Poor Williams, made Archbishop of York on the 4th of this month, was surrounded by this mob and much frightened; but he got away unhurt, any further than in his feelings, from the execrations heaped on the bishops. One David Hide, however, a ruffian officer, who had been in the army in the north, and was now appointed to the service in Ireland, drew his sword, and swore that "he would cut the throats of those roundheaded dogs that bawled against bishops," and by that expression, says Clarendon, gave the first utterance to the name "roundheads," which was at once universally applied to the Parliamentary party; the term "cavaliers" soon being introduced to designate the Royalists. The same day Lunsford had the insolence to go through Westminster Hall with thirty or forty of his partisans at his back. The mob fell on them, and they drew their swords and cut right and left among the crowd. Presently there came pouring down to Westminster hundreds of fresh apprentices, with swords, cudgels, and other weapons, crying, "Slash us now! Slash us now!" And this was renewed by thousands the next day, December 28th, with the same "Slash us now, whilst we wait on the honourable House to request an answer to our petition." Some of the youths were shut into the abbey and brought before Williams, whilst those without cried that if they were not released, they would break in and pull down the organs.
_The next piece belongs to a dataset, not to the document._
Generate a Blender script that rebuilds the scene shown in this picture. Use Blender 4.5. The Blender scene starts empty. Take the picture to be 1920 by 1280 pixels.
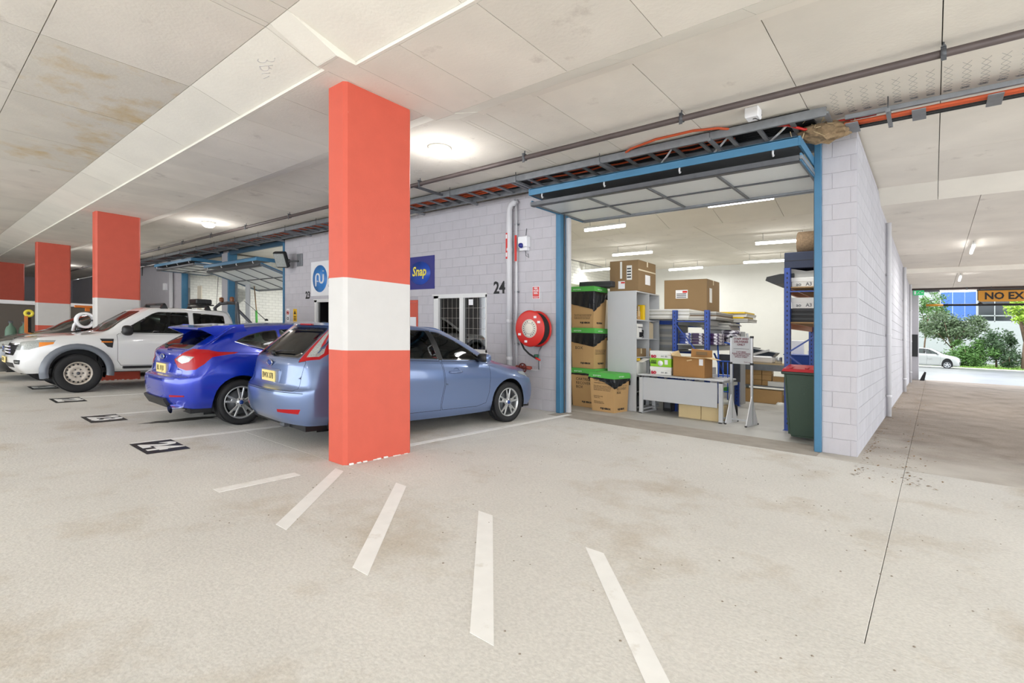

This, however, they were prevented from doing, by numbers of the bishop's men coming out on the abbey leads, and flinging down stones upon them, by which many were injured; and Sir Richard Wiseman, who happened to be passing, was so much hurt that he died of his injuries.
Williams, the archbishop, was so incensed at the cry against the bishops, that he forgot his usual cunning, and got eleven other bishops to join him in an address to the king, declaring that the bishops could not get to their places for the riotous crowds, and from fear of their lives from them; and therefore, as bishops had at all times formed part and parcel of the Upper House, that House, so long as they were detained from it, was no longer a competent House, and that all its acts, of whatever kind, would be utterly invalid. This was supposed to be a manœuvre of the king's to get rid of the authority of Parliament for the present, and thus of his unfortunate surrender of the powers of adjournment; but the Lords, taking no notice of the protest of the bishops, desired a conference with the Commons, and then denounced the protest of the bishops as subversive of the fundamental rights of Parliament. The Commons, on their part, instead of contenting themselves with passing a resolution condemnatory of the folly of the bishops, at once declared them guilty of high treason, and called on the Lords to apprehend them, which was at once done, and ten of the bishops were committed to the Tower, and two, on account of their age, to the custody of the Usher of the Black Rod.
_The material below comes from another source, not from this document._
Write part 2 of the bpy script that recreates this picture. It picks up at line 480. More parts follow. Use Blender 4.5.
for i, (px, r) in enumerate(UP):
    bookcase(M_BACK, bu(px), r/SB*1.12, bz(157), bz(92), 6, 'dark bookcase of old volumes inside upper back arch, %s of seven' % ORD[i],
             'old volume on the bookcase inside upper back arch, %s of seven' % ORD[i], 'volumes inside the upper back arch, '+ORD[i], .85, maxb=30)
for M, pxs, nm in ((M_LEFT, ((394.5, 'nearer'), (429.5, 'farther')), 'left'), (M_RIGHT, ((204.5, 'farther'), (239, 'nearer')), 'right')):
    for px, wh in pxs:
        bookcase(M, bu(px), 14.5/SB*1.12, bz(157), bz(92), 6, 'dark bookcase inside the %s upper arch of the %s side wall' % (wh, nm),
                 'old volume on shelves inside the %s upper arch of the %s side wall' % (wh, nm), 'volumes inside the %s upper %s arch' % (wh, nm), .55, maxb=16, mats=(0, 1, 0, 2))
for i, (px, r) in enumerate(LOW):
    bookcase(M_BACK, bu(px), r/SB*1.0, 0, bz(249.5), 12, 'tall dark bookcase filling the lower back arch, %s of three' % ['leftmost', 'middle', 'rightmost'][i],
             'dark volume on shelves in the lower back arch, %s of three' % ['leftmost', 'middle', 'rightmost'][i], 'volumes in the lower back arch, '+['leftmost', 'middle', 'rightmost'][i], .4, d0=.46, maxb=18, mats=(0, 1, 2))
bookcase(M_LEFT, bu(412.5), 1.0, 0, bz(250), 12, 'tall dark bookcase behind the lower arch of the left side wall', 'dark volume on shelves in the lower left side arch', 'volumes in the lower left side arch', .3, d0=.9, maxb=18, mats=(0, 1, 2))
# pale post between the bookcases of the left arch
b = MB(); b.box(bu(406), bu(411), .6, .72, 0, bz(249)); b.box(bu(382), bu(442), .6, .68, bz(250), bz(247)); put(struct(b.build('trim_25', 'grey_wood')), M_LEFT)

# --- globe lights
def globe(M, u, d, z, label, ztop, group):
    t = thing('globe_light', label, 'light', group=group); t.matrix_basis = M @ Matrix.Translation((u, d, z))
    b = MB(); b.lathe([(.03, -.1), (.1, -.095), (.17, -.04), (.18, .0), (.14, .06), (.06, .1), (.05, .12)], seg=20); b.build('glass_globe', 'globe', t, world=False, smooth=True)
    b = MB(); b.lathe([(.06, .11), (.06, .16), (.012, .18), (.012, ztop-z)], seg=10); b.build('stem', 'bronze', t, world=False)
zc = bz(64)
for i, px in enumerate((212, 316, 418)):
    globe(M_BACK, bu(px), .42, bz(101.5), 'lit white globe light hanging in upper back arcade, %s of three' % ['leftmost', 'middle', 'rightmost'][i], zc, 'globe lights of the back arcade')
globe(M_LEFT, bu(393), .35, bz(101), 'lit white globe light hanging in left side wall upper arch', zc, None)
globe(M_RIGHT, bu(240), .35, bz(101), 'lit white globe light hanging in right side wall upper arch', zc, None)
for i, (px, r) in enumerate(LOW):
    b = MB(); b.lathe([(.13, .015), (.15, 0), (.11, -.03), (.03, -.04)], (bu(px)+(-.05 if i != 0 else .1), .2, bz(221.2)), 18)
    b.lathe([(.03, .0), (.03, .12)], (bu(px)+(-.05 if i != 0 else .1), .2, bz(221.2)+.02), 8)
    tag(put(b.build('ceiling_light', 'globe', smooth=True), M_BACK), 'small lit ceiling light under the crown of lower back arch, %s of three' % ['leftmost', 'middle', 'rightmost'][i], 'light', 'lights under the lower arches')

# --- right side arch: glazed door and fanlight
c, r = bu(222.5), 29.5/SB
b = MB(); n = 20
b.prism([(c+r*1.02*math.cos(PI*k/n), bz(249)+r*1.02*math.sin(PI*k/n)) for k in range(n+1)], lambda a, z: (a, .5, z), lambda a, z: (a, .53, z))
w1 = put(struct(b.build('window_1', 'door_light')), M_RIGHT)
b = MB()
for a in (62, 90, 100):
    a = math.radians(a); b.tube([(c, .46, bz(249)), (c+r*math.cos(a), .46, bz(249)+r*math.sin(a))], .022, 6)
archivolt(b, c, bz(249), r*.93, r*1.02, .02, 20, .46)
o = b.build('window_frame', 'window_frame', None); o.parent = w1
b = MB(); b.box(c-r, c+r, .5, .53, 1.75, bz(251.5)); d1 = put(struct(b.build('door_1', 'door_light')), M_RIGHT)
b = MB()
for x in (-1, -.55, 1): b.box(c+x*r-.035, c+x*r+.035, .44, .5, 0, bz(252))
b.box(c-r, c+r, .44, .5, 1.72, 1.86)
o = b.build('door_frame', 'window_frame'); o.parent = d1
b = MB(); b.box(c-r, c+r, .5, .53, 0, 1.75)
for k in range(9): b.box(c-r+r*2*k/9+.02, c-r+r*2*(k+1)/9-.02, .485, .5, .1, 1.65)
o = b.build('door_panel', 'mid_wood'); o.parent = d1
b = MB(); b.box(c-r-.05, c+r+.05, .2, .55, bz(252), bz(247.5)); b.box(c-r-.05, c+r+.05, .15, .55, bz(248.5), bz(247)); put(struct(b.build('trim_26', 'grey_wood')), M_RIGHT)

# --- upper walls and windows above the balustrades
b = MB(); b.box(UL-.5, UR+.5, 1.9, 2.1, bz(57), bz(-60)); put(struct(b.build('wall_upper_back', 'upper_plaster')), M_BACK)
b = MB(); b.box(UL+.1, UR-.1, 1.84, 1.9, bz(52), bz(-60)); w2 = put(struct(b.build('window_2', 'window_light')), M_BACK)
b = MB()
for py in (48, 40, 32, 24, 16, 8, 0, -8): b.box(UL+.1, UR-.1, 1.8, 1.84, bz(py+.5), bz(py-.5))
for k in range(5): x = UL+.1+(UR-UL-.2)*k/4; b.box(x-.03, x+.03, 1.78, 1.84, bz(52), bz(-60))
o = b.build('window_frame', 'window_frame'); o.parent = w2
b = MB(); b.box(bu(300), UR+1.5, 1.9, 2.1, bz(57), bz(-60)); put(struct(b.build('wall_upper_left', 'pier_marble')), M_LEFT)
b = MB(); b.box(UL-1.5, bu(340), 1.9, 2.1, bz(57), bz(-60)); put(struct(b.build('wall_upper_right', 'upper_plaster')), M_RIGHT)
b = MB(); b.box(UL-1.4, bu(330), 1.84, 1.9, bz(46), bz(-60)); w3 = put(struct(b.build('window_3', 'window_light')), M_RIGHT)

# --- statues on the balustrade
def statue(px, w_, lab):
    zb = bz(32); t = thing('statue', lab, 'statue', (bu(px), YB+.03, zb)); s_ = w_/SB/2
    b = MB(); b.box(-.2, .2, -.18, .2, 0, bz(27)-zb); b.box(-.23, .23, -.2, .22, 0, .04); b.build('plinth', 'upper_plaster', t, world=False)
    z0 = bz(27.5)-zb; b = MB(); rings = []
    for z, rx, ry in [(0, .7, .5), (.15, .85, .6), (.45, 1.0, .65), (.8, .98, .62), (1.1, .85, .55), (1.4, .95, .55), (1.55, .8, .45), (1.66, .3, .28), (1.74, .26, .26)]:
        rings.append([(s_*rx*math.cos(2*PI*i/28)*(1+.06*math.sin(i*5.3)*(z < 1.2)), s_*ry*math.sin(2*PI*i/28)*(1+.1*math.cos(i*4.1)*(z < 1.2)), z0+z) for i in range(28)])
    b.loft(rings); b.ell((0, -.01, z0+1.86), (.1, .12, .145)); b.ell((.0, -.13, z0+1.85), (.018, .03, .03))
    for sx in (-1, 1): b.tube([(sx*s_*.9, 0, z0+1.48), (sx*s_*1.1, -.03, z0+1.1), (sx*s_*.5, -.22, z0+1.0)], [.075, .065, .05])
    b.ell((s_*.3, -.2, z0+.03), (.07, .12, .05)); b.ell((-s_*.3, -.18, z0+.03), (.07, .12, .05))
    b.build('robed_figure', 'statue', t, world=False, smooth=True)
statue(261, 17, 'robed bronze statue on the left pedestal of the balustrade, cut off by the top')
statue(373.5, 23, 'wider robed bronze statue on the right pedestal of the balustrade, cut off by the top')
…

On the last day of this eventful year, Denzil Holles waited on his Majesty, by order of the Commons, to represent to him, that whilst his faithful Parliament was ready to shed the last drop of its blood in defence of his Majesty, it was itself daily exposed to the danger of plots and ruffians who had dared to shed the blood of the people coming to petition at the very doors of the House. They demanded, therefore, a guard. Charles had taken care to surround his own palace day and night since the commotions. Such a guard was reluctantly granted three days after.
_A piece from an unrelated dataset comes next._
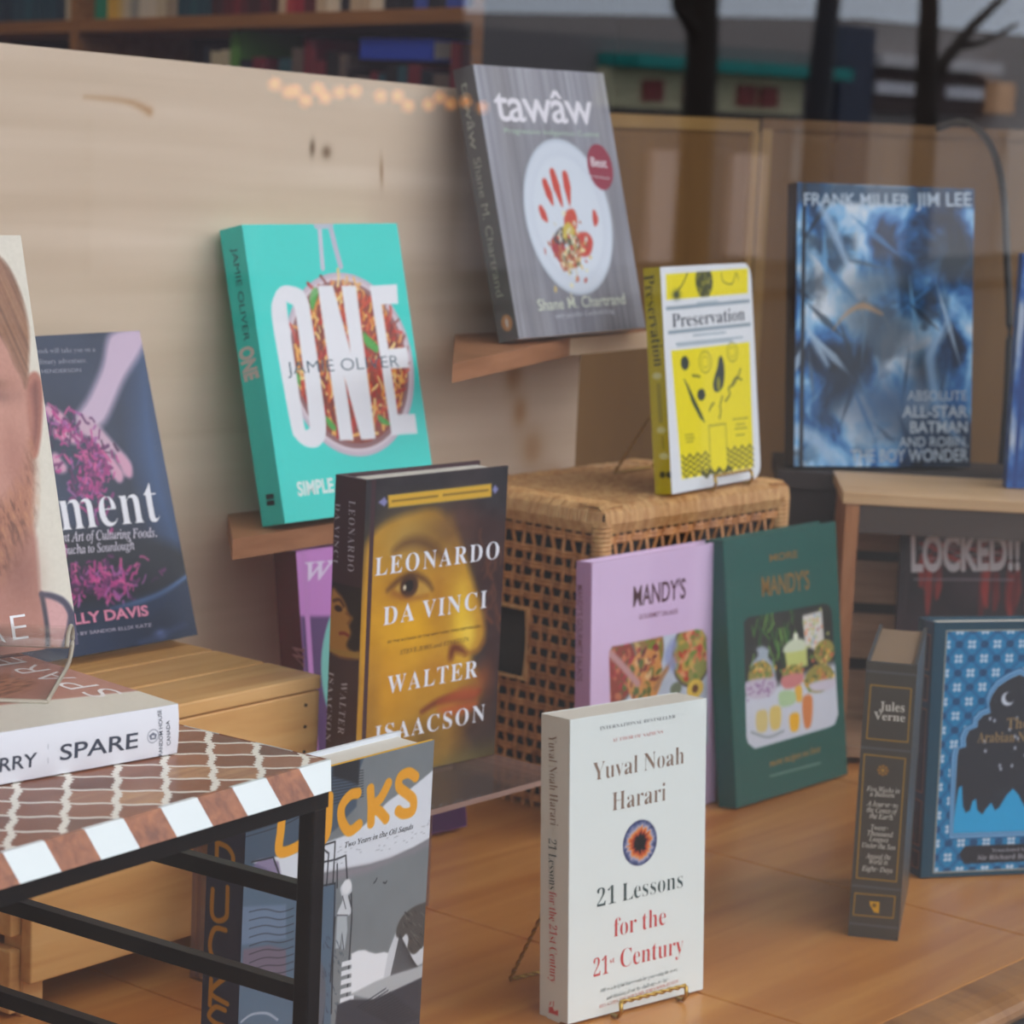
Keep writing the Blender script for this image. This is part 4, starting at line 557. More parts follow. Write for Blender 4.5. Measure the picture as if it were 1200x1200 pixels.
for pp in ([(28.9,52.6),(44.6,52.2)],[(29.3,49.4),(45.8,48.9)],[(31.3,46),(43.1,45.9)],[(120.5,60.6),(149.8,60.1)],[(126.2,55.2),(142.9,54.8)],[(123.7,51.3),(146.7,50.7)],[(125.1,45),(141.9,44.5)],[(73.9,58),(105.7,57.6)],[(73.9,58),(73.6,14.5)],[(105.7,57.6),(106.3,14.6)]): a.line(pp,1.4,(150,142,36),a=.9)
q=np.random.default_rng(11)
for quad in ([(21.6,34.3),(71.5,34),(73.4,12.5),(21,12.9)],[(106.6,34.1),(157.8,34),(156.4,11.5),(106.2,13.6)],[(56.8,16),(113.7,13.7),(117.5,10.1),(56.4,11.6)]):
    Q=np.array(quad)
    for i in range(7):
        for j in range(4):
            u_,v_=(i+.5)/7,(j+.5)/4; p=(Q[0]*(1-u_)+Q[1]*u_)*(1-v_)+(Q[3]*(1-u_)+Q[2]*u_)*v_; sg=1 if i%2 else -1
            a.line([p+(-3.4,-2.4*sg),p+(3.4,2.4*sg)],2,(84,84,30))
b.art(a)
b.letters('title_lettering',[T('Preservation',[(15.8,153.7),(153.4,154.7),(17,166.3)],'serif',-.004)],(44,52,70))
b.letters('spine_lettering',[T('Preservation',[(0.2,203.2),(6.6,118.5),(11.3,202.6)],'serif',-.006)],(74,72,44),'spine')
a=Art(b.t,b.h,(204,184,30),.5)
for y,hh in ((600,9),(855,9),(978,8)):
    pass
for pp in ([(8.8,110.1)],[(10.4,59.8)],[(11.7,35.6)]): a.ell(pp[0],5,3.2,(226,222,150))
for pp in ([(11.1,102.6),(11.3,66.9)],[(8.8,102.6),(9,67)],[(11.3,53.1),(11.7,43.1)]): a.line(pp,1.4,(150,138,40))
pp=[(9.2,18.1),(16.1,18.1)]; a.ell(pp[0],3,3,(60,58,30)); a.ell(pp[1],3,3,(60,58,30))
b.sart(a)

# ------------------------------------------------------------------ portrait book on the acrylic riser
MAR=(66,38,46)
b=Book('hardcover_book','dark maroon-spined biography with a golden close-up face, standing on the clear riser',dict(p=(1.3940,1.2920,0.1310),yaw=-0.0614,lean=-0.0029,w=0.1540,h=0.2344,t=0.0334),MAR,bulge=.8,groove=.5)
a=Art(b.w,b.h,(44,40,46),.7)
g_=lambda s: s
V="leo@3.242,380,530"
face=[(0.5,175.7),(5.2,189.3),(21.1,199.9),(48.5,205.7),(73.9,206.6),(91.8,195.8),(104.6,178),(113.2,158.4),(123.3,138.4),(131.9,120.6),(136.2,100.9),(131,89.8),(122.3,85.6),(124.2,79),(132.4,67.2),(136.2,56),(132.5,43.6),(128.6,33.4),(120.3,23.9),(127.1,10),(128,-3.1),(0.8,12.9),(0.4,74.5),(-0.1,135.5)]
a.C+=((fbm(a.X,a.Y,60,60,2,3)-.5)*26)[...,None]*np.array([1.3,.9,.7])
a.poly([(94.3,201.8),(138.8,198),(158,181.6),(160.8,95.8),(149.8,32.5),(137.6,34.3),(133.3,99.1),(118.3,147.4),(104.4,180.1)],(62,38,38),8,True)
for k in range(24):
    x,y=[(138.6,155.9)][0]; x+=q.normal(0,7); y+=q.normal(-5,22); a.line([(x,y),(x+q.normal(0,4),y-6),(x+q.normal(0,5),y-13)],2.2,[(96,54,40),(54,32,34),(120,70,46)][q.integers(3)],1.5,True,.6)
a.poly(face,(196,142,40),4,True)
cf=lambda s: s[0]
for pp,rx,ry,cl,al in (([(17.5,113.1)],30,60,(222,160,24),.9),([(53.8,112.9)],34,34,(232,172,20),1),([(33.5,74.1)],26,30,(214,150,26),.9),([(108.6,114.8)],13,40,(240,196,50),1),([(116.7,103.3)],10,16,(246,208,70),1),
   ([(49.7,185.2)],40,26,(176,142,70),.8),([(80.7,188.5)],26,22,(120,86,46),.6),([(103.5,194.8)],22,26,(88,56,48),.7),([(43.4,147)],22,12,(150,92,26),.8),([(80.9,138.8)],10,26,(176,118,28),.7),([(81.5,80.3)],20,12,(190,126,26),.6),
   ([(125.6,33.9)],26,34,(86,58,44),.9),([(73.4,22.5)],30,24,(126,94,40),.9),([(145.7,2.8)],44,30,(66,50,46),1),([(127.8,-0.9)],60,14,(96,86,42),.8),([(13.9,52.1)],12,60,(160,112,36),.7),([(135.6,64.7)],12,16,(150,82,44),.8)): a.blob(cf(pp),rx,ry,cl,0,al)
a.line([(32,177.7),(44.2,182.6),(61.2,181.7),(78.8,173.2),(87.9,165.1)],(4,8,9,7,3),(96,62,34),4,True,.75)
a.line([(91.7,197.9),(98.6,180.7),(96.6,166.3)],5,(150,108,40),5,True,.5)
a.poly([(34.4,147.9),(43,155.2),(55.6,155.9),(68.8,148.4),(72.1,141.8),(58,139.6),(43.7,142.8)],(196,150,60),2,True); a.ell(cf([(49.5,148.8)]),9.5,9,(70,40,24),soft=1.5); a.ell(cf([(49.5,148.8)]),4.5,4.5,(24,18,18)); a.ell(cf([(44.8,148)]),1.6,2,(232,220,190))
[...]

But if 1641 had been an astonishing year, 1642 was destined to cast even it into the shade, and its very opening was with nothing short of the first trumpet note of civil war. On the 3rd of January Charles sent his answer to the Commons respecting the guard, acceding to the request, but immediately followed it up by a demand that electrified the Houses, and was soon to electrify the nation. Whilst the Commons were debating on the royal message, the king's new Attorney-General, Herbert, appeared at the bar of the House of Lords, and presented articles of high treason against six leading Members of Parliament, one peer and five commoners. These members were, Lord Kimbolton in the Peers, and Holles, Hazelrig, Pym, Hampden, and Strode, in the Commons. There were seven articles exhibited against them of high treason and other misdemeanour. These were stated in the following words:—"1st. That they have traitorously endeavoured to subvert the fundamental laws and government of the kingdom of England, to deprive the king of his royal power, and to place in subjects an arbitrary and tyrannical power over the lives, liberties, and estates of his Majesty's liege people. 2nd. That they have traitorously endeavoured, by many foul aspersions upon his Majesty and his Government, to alienate the affections of his people, and to make his Majesty odious unto them. 3rd. That they have endeavoured to draw his Majesty's late army to disobedience to his Majesty's commands, and to side with them in their traitorous designs. 4th. That they have traitorously invited and encouraged a foreign power to invade his Majesty's kingdom of England. 5th. That they have traitorously endeavoured to subvert the rights and the very being of Parliaments. 6th. That for the completing of their traitorous designs, they have endeavoured, so far as in them lay, by force and terror, to compel the Parliament to join with them in their traitorous designs, and to that end have actually raised and countenanced tumults against the king and Parliament. 7th. And that they have traitorously conspired to levy, and actually have levied war against the king."